Le chapitre suivant se penche sur ce que Jennifer Tamas appelle le mythe de la victime consentante. Derrière cet oxymore, la chercheuse perçoit une figure littéraire typifiée et construite par le regard masculin, celle que nous appellerions la « femme fatale », dont la beauté est la justification des violences qu’elle subit. D’Hélène à Marilyn Monroe, Jennifer Tamas explore la façon dont les récits de viols fictifs ou réels qu’ont subis ces femmes sont occultés par la tradition littéraire et médiatique masculine au profit de la construction d’une légende, celle d’un sex symbol dont le « non » est entendu comme un « oui ».
Le chapitre cinq est le lieu d’une interrogation sur les liens entre libertinage et culture du viol, à partir des Liaisons dangereuses de Choderlos de Laclos. Jennifer Tamas oppose alors l’entreprise de « revanche puissante et décisive sur le patriarcat » (p. 209) que serait le libertinage pour la marquise de Merteuil et le « refus de séduction » théorisé par Olympe de Gouges. Elle soutient que ces textes interrogent déjà la possibilité d’une liberté sexuelle féminine dans un monde patriarcal.
Le chapitre six aborde La Princesse de Clèves de Madame de La Fayette. La princesse, loin d’être frigide comme l’écrivait Philippe Sollers, ou vertueuse au point de sacrifier son plaisir charnel, serait une véritable héroïne du « non ». Elle refuse le jeu de dupe que serait un mariage avec un galant homme comme Nemours, elle revendique son autonomie grâce au veuvage, après s’être soumise en tant que fille, sujet de cour et femme mariée. La vertu de la princesse se trouverait dans cette volonté inébranlable de faire valoir sa liberté, ce que Jennifer Tamas montre à travers une analyse stylistique particulièrement convaincante du texte de Madame de La Fayette.

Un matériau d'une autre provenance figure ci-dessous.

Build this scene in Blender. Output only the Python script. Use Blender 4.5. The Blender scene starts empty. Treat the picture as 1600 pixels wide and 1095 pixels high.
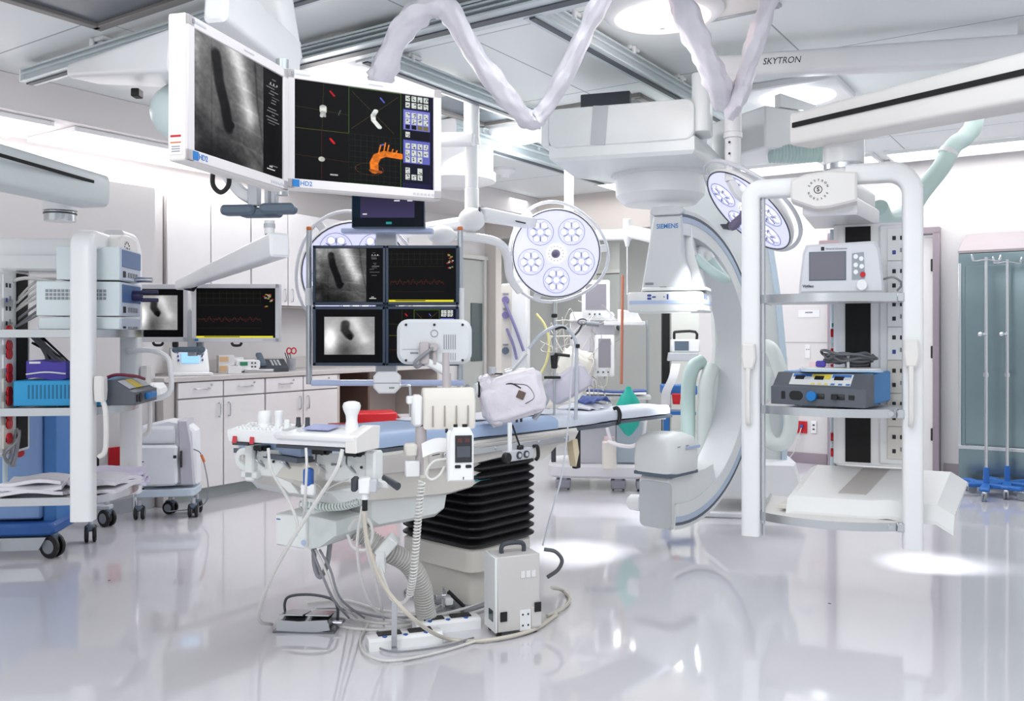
import bpy, math, random
import numpy as np
from mathutils import Vector, Matrix, Euler, Quaternion
random.seed(7)
SC = bpy.context.scene
COL = SC.collection
PI = math.pi
# ---------------------------------------------------------------- camera, light, exposure
F, CX, HY, EYE = 1376.0, 800.0, 520.0, 1.25
cam = bpy.data.cameras.new('camera'); cam.sensor_width = 36; cam.lens = 36*F/1600
cam.shift_y = -(547.5-HY)/1600; cam.clip_start = .05
co = bpy.data.objects.new('camera', cam); COL.objects.link(co)
co.location = (0, 0, EYE); co.rotation_euler = (PI/2, 0, 0); SC.camera = co
W = bpy.data.worlds.new('world'); SC.world = W; W.use_nodes = True
W.node_tree.nodes['Background'].inputs[0].default_value = (.94, .98, 1, 1)
W.node_tree.nodes['Background'].inputs[1].default_value = .86
SC.view_settings.view_transform = 'Standard'; SC.view_settings.look = 'None'
SC.view_settings.gamma = 1; SC.view_settings.exposure = 0.12; SC.view_settings.use_curve_mapping = False
SC.cycles.max_bounces = 6; SC.cycles.diffuse_bounces = 3; SC.cycles.glossy_bounces = 3
SC.cycles.transmission_bounces = 4; SC.cycles.sample_clamp_indirect = 6
ANG = math.radians(33.8)
def RW(u, v, z=0.0):            # room coordinates: u runs along the left wall, v towards it
    return Vector((math.sin(ANG)*u-math.cos(ANG)*v, math.cos(ANG)*u+math.sin(ANG)*v, z))
RROT = PI/2-ANG
def area(name, loc, rot, sx, sy, power, color=(1, 1, 1)):
    l = bpy.data.lights.new(name, 'AREA'); l.shape = 'RECTANGLE'; l.size = sx; l.size_y = sy; l.energy = power; l.color = color
    o = bpy.data.objects.new(name, l); COL.objects.link(o); o.location = loc; o.rotation_euler = rot
    return o
area('ceiling_or_fill_light', RW(6.4, 3.4, 2.62), (0, 0, RROT), 2.0, 2.0, 38, (.95, .99, 1))
area('ceiling_or_fill_light', RW(2.2, .6, 2.76), (0, 0, RROT), 2.4, 2.4, 44, (.95, .99, 1))
area('ceiling_or_fill_light', RW(6.6, 0.9, 2.74), (0, 0, RROT), 2.0, 2.0, 22, (1, .98, .98))
area('ceiling_or_fill_light', RW(4.9, 3.6, 2.66), (math.radians(28), 0, RROT+PI), 1.6, .5, 26, (1, .99, .98))  # added fill, tilted to brighten the cabinets; no fixture hangs here
area('ceiling_or_fill_light', (-1.6, -.3, 2.7), (math.radians(38), 0, math.radians(-6)), 1.0, .5, 38, (1, .99, .97))  # unseen fill added behind the camera to brighten the foreground
# ---------------------------------------------------------------- points
def P(px, py, d): return Vector(((px-CX)/F*d, d, EYE+(HY-py)/F*d))
def onz(px, py, z): return P(px, py, (EYE-z)*F/(py-HY))
def at_v(px, v):                # (u) where a column of the view meets the plane v
    a = (px-CX)/F; d = v/(-math.cos(ANG)*a+math.sin(ANG)); return math.sin(ANG)*a*d+math.cos(ANG)*d
def at_u(px, u):
    a = (px-CX)/F; d = u/(math.sin(ANG)*a+math.cos(ANG)); return -math.cos(ANG)*a*d+math.sin(ANG)*d
# ---------------------------------------------------------------- materials
def srgb(c):
    if isinstance(c, str): c = [int(c[i:i+2], 16)/255 for i in (0, 2, 4)]
    return tuple(x/12.92 if x <= .04045 else ((x+.055)/1.055)**2.4 for x in c)
MATS = {}
def mat(name, color, rough=.45, metal=0., var=.04, scale=6., spec=.5, bump=0., emit=0., alpha=1., coat=0., trans=0.):
    if name in MATS: return MATS[name]
    m = bpy.data.materials.new(name); m.use_nodes = True; nt = m.node_tree; b = nt.nodes['Principled BSDF']
    c = srgb(color); tc = nt.nodes.new('ShaderNodeTexCoord'); n = nt.nodes.new('ShaderNodeTexNoise')
    n.inputs['Scale'].default_value = scale; n.inputs['Detail'].default_value = 3
    nt.links.new(tc.outputs['Object'], n.inputs['Vector'])
    mx = nt.nodes.new('ShaderNodeMix'); mx.data_type = 'RGBA'
    mx.inputs[6].default_value = (*[x*(1-var) for x in c], 1); mx.inputs[7].default_value = (*[min(1, x*(1+var)) for x in c], 1)
    nt.links.new(n.outputs['Fac'], mx.inputs[0]); nt.links.new(mx.outputs[2], b.inputs['Base Color'])
    b.inputs['Roughness'].default_value = rough; b.inputs['Metallic'].default_value = metal
    b.inputs['Specular IOR Level'].default_value = spec; b.inputs['Coat Weight'].default_value = coat
    if trans: b.inputs['Transmission Weight'].default_value = trans
    if alpha < 1: b.inputs['Alpha'].default_value = alpha
    if emit:
        b.inputs['Emission Color'].default_value = (*c, 1); b.inputs['Emission Strength'].default_value = emit
    if bump:
        bp = nt.nodes.new('ShaderNodeBump'); bp.inputs['Strength'].default_value = bump; bp.inputs['Distance'].default_value = .01
        nt.links.new(n.outputs['Fac'], bp.inputs['Height']); nt.links.new(bp.outputs[0], b.inputs['Normal'])
    MATS[name] = m; return m
WHITE = mat('white_enamel', 'f3f4f6', .32)
WARM = mat('warm_white_plastic', 'e9e6e4', .4)
CREAM = mat('cream_plastic', 'e0dbd4', .42)
GREY = mat('light_grey_plastic', 'c3c6cc', .4)
MID = mat('mid_grey', '8d9299', .45)
DARK = mat('dark_grey_plastic', '3f434b', .42)
SLATE = mat('slate_blue_grey', '5d6c7c', .4)
BLACK = mat('black_rubber', '0c0c10', .42)
BLKM = mat('black_matt', '050506', .75)
STEEL = mat('brushed_steel', 'c9ccd0', .24, .95)
ALU = mat('anodised_aluminium', 'b5babf', .35, .7)
CHROME = mat('chrome', 'e4e6ea', .1, 1.)
BLUE = mat('bright_blue_enamel', '1f87cf', .4)
CYAN = mat('cyan_blue_enamel', '2a9bd3', .4)
PALEB = mat('pale_blue_enamel', '7f9fd0', .42)
MIDB = mat('mid_blue_enamel', '3f7cc0', .42)
NAVY = mat('navy_bezel', '24384f', .38)
PURP = mat('purple_fabric', '4b3fa6', .6)
LAV = mat('lavender_paint', '9d909a', .45)
RED = mat('red_plastic', 'c41824', .4)
TEAL = mat('teal_rubber', '16a898', .5)
MINT = mat('mint_hose', 'c6dcd8', .42)
CBLUE = mat('stripe_blue', 'b4c4e6', .4)
LOGOB = mat('logo_blue', '1878c2', .4)
INK = mat('black_ink', '1b1b22', .5)
INKB = mat('blue_ink', '3a4fa0', .5)
GINK = mat('grey_ink', '8b8f99', .5)
ORANGE = mat('orange_plastic', 'd9783a', .45)
YELLOW = mat('yellow_plastic', 'dfc94e', .45)
GREEN = mat('green_led_panel', '2f8a62', .4)
CABLE = mat('off_white_cable', 'd9d8d6', .45)
CABG = mat('grey_cable', '8a8c92', .45)
SHEET = mat('draped_plastic_sheet', 'e6e3ec', .32, var=.06, scale=9, bump=.5)
PAPER = mat('paper', 'ecebee', .7)
PINK = mat('pink_paper', 'e2c6cb', .7)
TAN = mat('tan_card', 'e2bd94', .6)
FABB = mat('pale_blue_vinyl', 'a9bfe0', .42, var=.05, scale=5, bump=.25)
FABW = mat('white_vinyl', 'dfe6f3', .42, var=.05, scale=5, bump=.2)
LAMIN = mat('laminate_white', 'efeced', .38)
LAMSH = mat('laminate_edge', 'b9b3b1', .5)
COUNT = mat('countertop', 'cfc9c8', .3)
BROWN = mat('dark_brown_recess', '6b5348', .6)
SKINC = mat('glass_dark', '22252c', .12, spec=.7)
LENS = mat('lens_lit', 'f6f7ff', .15, emit=.95)
LEDG = mat('lamp_reflector', 'c9ccec', .12, .25, emit=.3)
LITE = mat('ceiling_light_diffuser', 'ffffff', .4, emit=4.)
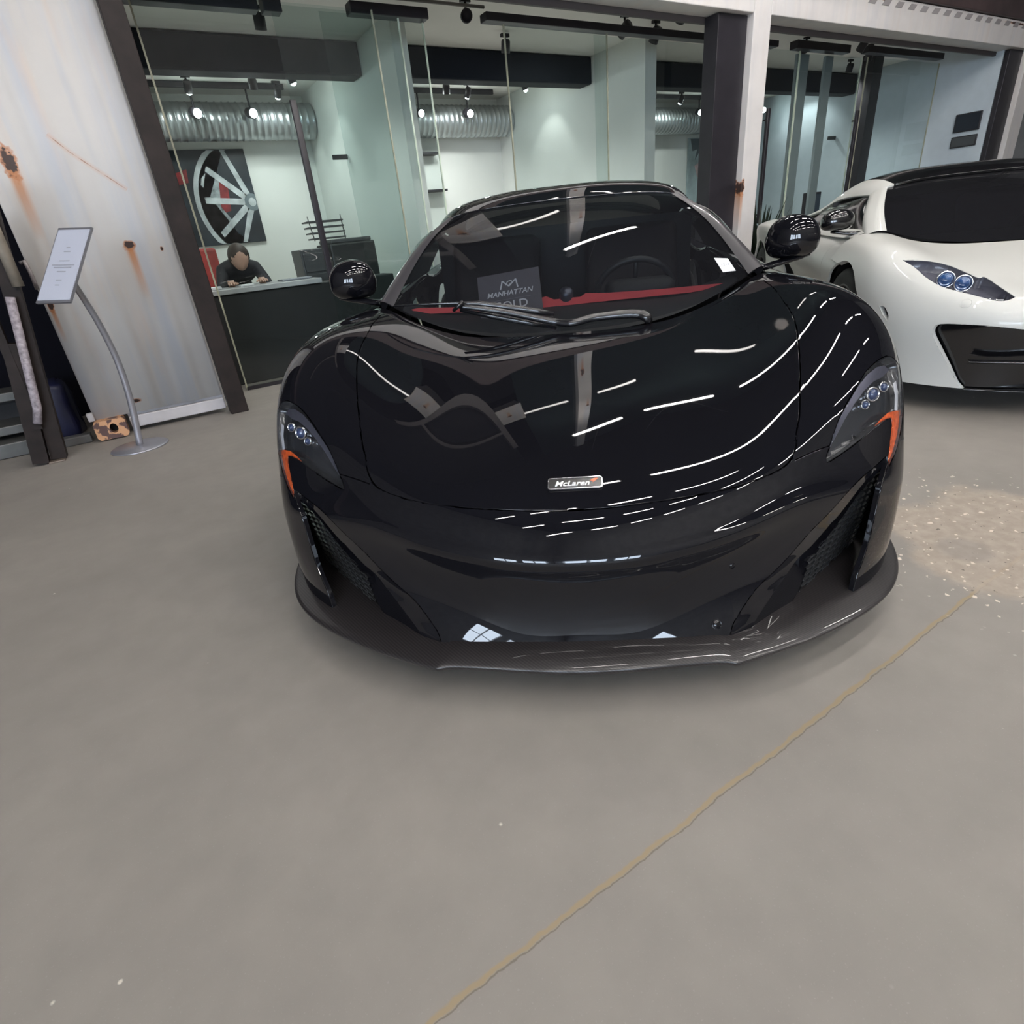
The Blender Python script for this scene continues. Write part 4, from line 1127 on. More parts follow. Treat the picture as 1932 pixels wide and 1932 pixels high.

Le dernier chapitre se penche cette fois sur le personnage de Bérénice chez Racine, présenté dans la tradition critique comme une amoureuse délaissée. En relisant le texte, Jennifer Tamas montre la part active que Bérénice prend à cette rupture et le libre arbitre qui est le sien, alors qu’elle choisit avec Titus et non malgré elle le bien de l’État au détriment de la passion amoureuse.
Si l’exercice de relecture féministe du corpus canonique auquel Jennifer Tamas se livre n’est pas nouveau dans le monde universitaire anglo-américain, il est beaucoup plus rare dans le monde universitaire français. Au NON des femmes se présente donc comme un ouvrage novateur et nécessaire. On souhaiterait d’ailleurs pouvoir prolonger la réflexion autour de deux hypothèses posées par le texte. Tout d’abord, on aimerait que les critiques masculines des textes et des héroïnes classiques témoignant d’un regard masculin (male gaze) ainsi que les débats critiques autour des personnages féminins soient plus systématiquement cités et référencés, afin d’explorer la diversité et la complexité de cette réception en diachronie. Ensuite, on se prend à souhaiter que l’ouvrage s’interroge plus précisément sur la création d’héroïnes du « non » par des écrivains identifiés comme « masculins ». L’hypothèse selon laquelle des autrices ont depuis toujours développé une interrogation sur les conditions de possibilité du consentement des femmes à travers la création de personnages féminins, constituant ainsi un « matrimoine culturel » à restaurer (p. 14), est convaincante. Quid cependant des grandes figures raciniennes, dont Jennifer Tamas montre avec justesse qu’elles peuvent être lues comme des héroïnes du "non" ? Dire que Racine est un « grand écrivain » (p. 135) ne suffit pas à épuiser le mystère d’un dramaturge qui semble parler « avec » les femmes, comme Nathalie Azoulai le relevait dans Titus n’aimait pas Bérénice. Approfondir la réflexion autour de cette question aurait un intérêt double. D’une part, cela permettrait de délimiter avec plus de précision la part de la production et celle de la réception dans l’interprétation et la lecture actualisante des textes. D’autre part, on pourrait ainsi interroger la poétique de certains textes ayant pour héroïnes des protagonistes féminins et que l’on pourrait qualifier de « paradoxaux », puisqu’ils favorisent une lecture critique empreinte de male gaze, alors que des phénomènes d’identifications aux personnages en font aussi des terrains d’exploration pour la lecture féministe[1].
Anne-Claire Marpeau - Configurations Littéraires
[1] Paradoxe qu’on retrouve par exemple chez certains romanciers réalistes (Marpeau 2023).
Bibliographie :
- Azoulai Nathalie, Titus n'aimait pas Bénérice, Paris, P.O.L., 2015.
- Yves Citton, Lire, interpréter, actualiser. Pourquoi les études littéraires ?, Paris, Éditions Amsterdam, 2007.
- Yves Citton, « Détourner l’actualisation », Atelier Fabula, Séminaire Anachronies, 9 mars 2012, https://www.fabula.org/ressources/atelier/?Limites_des_lectures_actualisantes.
- Nancy C.M. Hartsock, The Feminist Standpoint Revisited and Other Essays, Boulder, Westview Press, 1998.
- Anne-Claire Marpeau, « Le regard masculin, ou male gaze : le roman réaliste français du XIXe siècle à l’épreuve d’un outil d’analyse féministe », Romantisme, n° 201, 2023.